Dans "Vacances au bled", dernier ouvrage paru dans la collection, le dessinateur Singeon narre l'été algérien de quatre Français pris entre deux identités, sur la base d'une enquête de Jennifer Bidet.

"On parle toujours des jeunes hommes qui envahissent l'espace public dans les quartiers, j'ai eu envie de m'intéresser aux autres, des familles, des gens entre 18 et 50 ans, que l'on renvoie constamment à leurs origines", a expliqué la chercheuse lors de cette rencontre à Pantin.

Au passage de la douane, à la plage, devant un match de foot, au café, en boîte... La BD monte comment Férouze, Selim ou Sabrina, des "immigrés" comme on les appelle à Sétif, font les funambules entre deux pays et deux mondes. "Ici ils sont vus comme pas complètement français, là-bas comme pas complètement arabes. Au final c'est un mix raté entre les deux", résume Jennifer Binet.
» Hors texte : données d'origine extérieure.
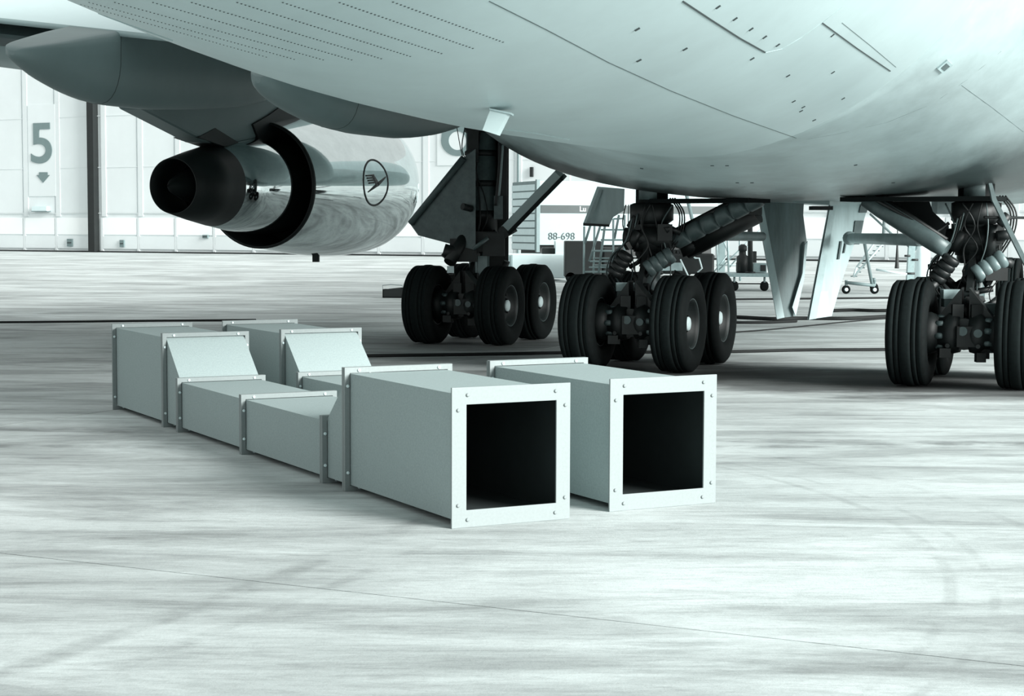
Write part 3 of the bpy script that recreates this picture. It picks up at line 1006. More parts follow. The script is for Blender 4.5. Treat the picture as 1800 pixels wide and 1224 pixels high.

Mais c'est aussi les habitants de ces quartiers populaires, qui se sentent souvent stigmatisés par les médias, que certains ambitionnent de toucher : "J'ai voulu donner à voir la fabrique de l'information pour qu'ils puissent comprendre", explique Jérôme Berthaut, auteur avec Helkarava de "La banlieue du 20 heures", l'histoire de Jimmy, jeune journaliste en CDD dans une grande chaîne de télé. Qui, pour un CDI, finit par oublier l'éthique de son métier.